Study Material Options

Studying for the GMAT can get overwhelming. Even before you dive into your prep work, the process of setting up a plan is stressful. Today’s modern world has brought with it a number of benefits for GMAT testers including an unprecedented amount of study materials. However, with all of these options it can be difficult to discern precisely what you need and what will work best for you. Let me walk you through the most common sources for GMAT prep.

GMAC Official Guide and Prep Company Books

Literally hitting the books may be viewed as old school by some, but no one can argue with its track record. Books designed to prepare you to take the GMAT have been around for nearly as long as the GMAT itself and I have yet to meet anyone who is studying for the GMAT that does not at least have one book laying around.

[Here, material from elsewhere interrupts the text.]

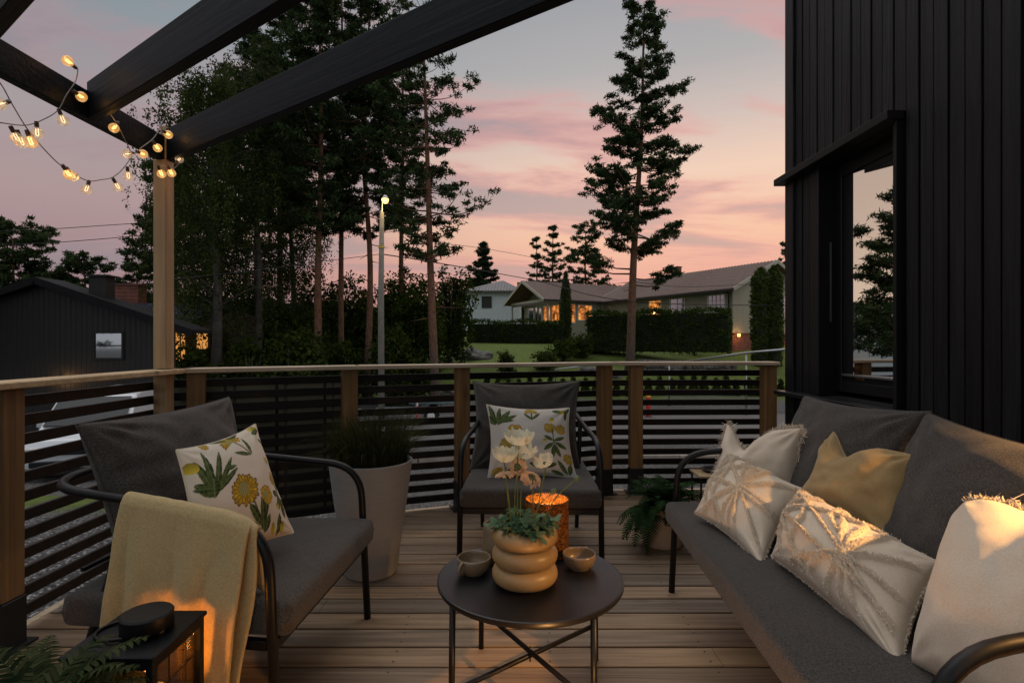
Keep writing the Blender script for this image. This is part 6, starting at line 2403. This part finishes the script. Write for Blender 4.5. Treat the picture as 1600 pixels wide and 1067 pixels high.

There are two major groups of books that you can use for the GMAT. The first is written and published by GMAC. If that name sounds familiar (and it should) it is because they are the company behind the creation of the GMAT. This is the officially licensed guide to GMAT prep, and while it can be dry in places it is still a good read. The second category of prep books are written by any one of the myriad of GMAT prep companies out there. Many of these groups have been at this for a long time and they have fantastic strategies and tips.

Online prep sites

Welcome to the digital age! There are a number of internet-based companies who provide GMAT prep materials. In fact, we are one of them! WYZprep, and companies like us, provide online articles, tutorials, videos, and practice questions. As an added bonus, typically access to these materials is absolutely free! Additionally, credible online prep sites will interact with you and answer questions (we do). These sites are a solid option for anyone preparing for the GMAT and regardless of what other sources of information you choose, it is wise to keep your favorites bookmarked as they provide high quality, free information.

Online Forums

There is a nasty rumor going around that if you study online you miss out on the moral support of having peers and classmates. Forums are proof that this is not the case. GMAT forums provide a place for individuals to discuss their prep work and other GMAT related topics. As a general rule, the vast majority of these forums are very supportive and provide a positive atmosphere. As a quick word of caution, while many forum members are very knowledgeable, most of the individuals found on forums will be others in the same position as you and it is possible to get bad, albeit well intentioned, advice.

On-Demand Lessons

This option tends to fly under a lot of people’s radar and many individuals who are just starting out do not know that on-demand programs exist. If you are the type of person who studies best in a structured classroom setting, but do not have the leeway in your schedule to make fixed class times, these are a fantastic option. Lectures are prerecorded, so you cannot as questions live, but quite often you can email them in and instructors will get back to you as soon as they can.

Live Classes

For some, nothing can beat taking a prep class live and in person. Make no mistake, there are concessions that you have to make if you choose this option. Class times are not flexible and you will have to bend your schedule around them. Additionally, some programs can be fairly expensive. Still, the allure of a structured, quiet setting with a knowledgeable instructor who can answer your questions immediately is appealing.

Building your study plan can be difficult. The good news is that there is lots of quality information out there from a variety of sources, presented in a wide range of formats. Ultimately, it is up to you to decide what makes sense for your learning style and life situation. Still, you will likely end up using more than one type of study material, and that is works too.